WHAT THE EXERCISE ASKS:
Write the listing below out again exactly, dropping the images.
— START —
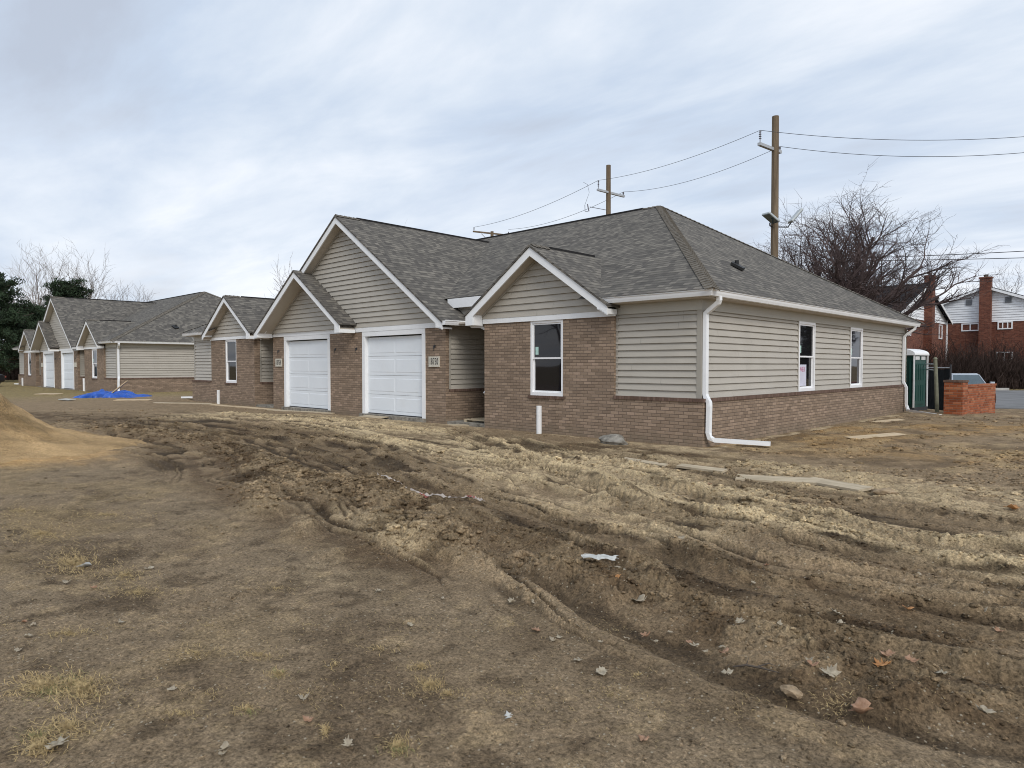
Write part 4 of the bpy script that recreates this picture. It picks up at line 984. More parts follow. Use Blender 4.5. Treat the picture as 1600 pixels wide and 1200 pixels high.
pts = [(875, 1003), (865, 1008), (940, 1012), (980, 1003), (1025, 1007), (1050, 995), (1080, 1010), (1088, 1016), (1105, 1030), (1132, 1026), (1135, 1033), (1222, 1010), (1270, 1057), (1275, 1068), (904, 1040), (1190, 920), (1220, 965), (1312, 970), (1320, 977), (1180, 912), (1440, 912), (800, 950), (836, 948), (30, 975), (20, 1022), (45, 980), (100, 915), (140, 922), (36, 1000), (590, 930), (690, 940), (345, 1180), (340, 1186), (478, 1137), (1010, 1000), (1160, 1000), (1540, 965), (1110, 760), (1200, 890), (1430, 1060), (1066, 855), (640, 985), (470, 1100), (185, 975), (540, 1175), (1290, 1155), (1010, 1165), (1570, 985), (262, 1085), (905, 985)]
for i, (px, py) in enumerate(pts):
    put_leaf(px, py, rnd.choice(['leaf_pale', 'leaf_pale', 'leaf_pale', 'leaf_brown']), rnd.uniform(.016, .036), 200+i, 'small pale dry leaf scattered on the foreground dirt', 'small pale leaves scattered on the dirt', lobes=rnd.random() < .6, curl=rnd.uniform(.3, 1))
# twig
q = G(1180, 1062); m = MB(); m.tube([(-.09, -.02, .01), (-.03, 0, .03), (.05, .01, .035), (.11, .05, .02)], [.004, .006, .005, .002], 5); m.tube([(.02, .005, .035), (.06, .05, .05), (.08, .09, .03)], [.004, .003, .001], 5)
m.tube([(-.03, 0, .03), (-.04, .05, .05)], [.003, .001], 4)
tag(m.build('broken_twig', 'bark', loc=(q[0], q[1], gz(q[0], q[1]))), 'dark broken twig lying right of the pale leaves at lower right', 'twig')

# ------------------------------------------------------------------ clods, grit, straw (uncountable)
def scatter_xy(n, fn, seed):
    g = np.random.default_rng(seed); out = []
    px = g.uniform(-60, 1660, n*40); d = g.uniform(0, 1, n*40)
    return g, px, d
def ico_pts():
    t = (1+5**.5)/2; v = np.array([(-1, t, 0), (1, t, 0), (-1, -t, 0), (1, -t, 0), (0, -1, t), (0, 1, t), (0, -1, -t), (0, 1, -t), (t, 0, -1), (t, 0, 1), (-t, 0, -1), (-t, 0, 1)], float)/math.sqrt(1+t*t)
    f = [(0, 11, 5), (0, 5, 1), (0, 1, 7), (0, 7, 10), (0, 10, 11), (1, 5, 9), (5, 11, 4), (11, 10, 2), (10, 7, 6), (7, 1, 8), (3, 9, 4), (3, 4, 2), (3, 2, 6), (3, 6, 8), (3, 8, 9), (4, 9, 5), (2, 4, 11), (6, 2, 10), (8, 6, 7), (9, 8, 1)]
    vs = [tuple(p) for p in v]; fs = []; mid = {}
    def md(a, b):
        k = (min(a, b), max(a, b))
        if k not in mid: p = np.array(vs[a])+np.array(vs[b]); p = p/np.linalg.norm(p); mid[k] = len(vs); vs.append(tuple(p))
        return mid[k]
    for a, b, c in f: x, y, z = md(a, b), md(b, c), md(c, a); fs += [(a, x, z), (b, y, x), (c, z, y), (x, y, z)]
    return np.array(vs, np.float32), np.array(fs, np.int32)
IV, IF = ico_pts()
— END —
SOLVED PROBLEM:
Write part 4 of the bpy script that recreates this picture. It picks up at line 984. More parts follow. Use Blender 4.5. Treat the picture as 1600 pixels wide and 1200 pixels high.
pts = [(875, 1003), (865, 1008), (940, 1012), (980, 1003), (1025, 1007), (1050, 995), (1080, 1010), (1088, 1016), (1105, 1030), (1132, 1026), (1135, 1033), (1222, 1010), (1270, 1057), (1275, 1068), (904, 1040), (1190, 920), (1220, 965), (1312, 970), (1320, 977), (1180, 912), (1440, 912), (800, 950), (836, 948), (30, 975), (20, 1022), (45, 980), (100, 915), (140, 922), (36, 1000), (590, 930), (690, 940), (345, 1180), (340, 1186), (478, 1137), (1010, 1000), (1160, 1000), (1540, 965), (1110, 760), (1200, 890), (1430, 1060), (1066, 855), (640, 985), (470, 1100), (185, 975), (540, 1175), (1290, 1155), (1010, 1165), (1570, 985), (262, 1085), (905, 985)]
for i, (px, py) in enumerate(pts):
    put_leaf(px, py, rnd.choice(['leaf_pale', 'leaf_pale', 'leaf_pale', 'leaf_brown']), rnd.uniform(.016, .036), 200+i, 'small pale dry leaf scattered on the foreground dirt', 'small pale leaves scattered on the dirt', lobes=rnd.random() < .6, curl=rnd.uniform(.3, 1))
# twig
q = G(1180, 1062); m = MB(); m.tube([(-.09, -.02, .01), (-.03, 0, .03), (.05, .01, .035), (.11, .05, .02)], [.004, .006, .005, .002], 5); m.tube([(.02, .005, .035), (.06, .05, .05), (.08, .09, .03)], [.004, .003, .001], 5)
m.tube([(-.03, 0, .03), (-.04, .05, .05)], [.003, .001], 4)
tag(m.build('broken_twig', 'bark', loc=(q[0], q[1], gz(q[0], q[1]))), 'dark broken twig lying right of the pale leaves at lower right', 'twig')

# ------------------------------------------------------------------ clods, grit, straw (uncountable)
def scatter_xy(n, fn, seed):
    g = np.random.default_rng(seed); out = []
    px = g.uniform(-60, 1660, n*40); d = g.uniform(0, 1, n*40)
    return g, px, d
def ico_pts():
    t = (1+5**.5)/2; v = np.array([(-1, t, 0), (1, t, 0), (-1, -t, 0), (1, -t, 0), (0, -1, t), (0, 1, t), (0, -1, -t), (0, 1, -t), (t, 0, -1), (t, 0, 1), (-t, 0, -1), (-t, 0, 1)], float)/math.sqrt(1+t*t)
    f = [(0, 11, 5), (0, 5, 1), (0, 1, 7), (0, 7, 10), (0, 10, 11), (1, 5, 9), (5, 11, 4), (11, 10, 2), (10, 7, 6), (7, 1, 8), (3, 9, 4), (3, 4, 2), (3, 2, 6), (3, 6, 8), (3, 8, 9), (4, 9, 5), (2, 4, 11), (6, 2, 10), (8, 6, 7), (9, 8, 1)]
    vs = [tuple(p) for p in v]; fs = []; mid = {}
    def md(a, b):
        k = (min(a, b), max(a, b))
        if k not in mid: p = np.array(vs[a])+np.array(vs[b]); p = p/np.linalg.norm(p); mid[k] = len(vs); vs.append(tuple(p))
        return mid[k]
    for a, b, c in f: x, y, z = md(a, b), md(b, c), md(c, a); fs += [(a, x, z), (b, y, x), (c, z, y), (x, y, z)]
    return np.array(vs, np.float32), np.array(fs, np.int32)
IV, IF = ico_pts()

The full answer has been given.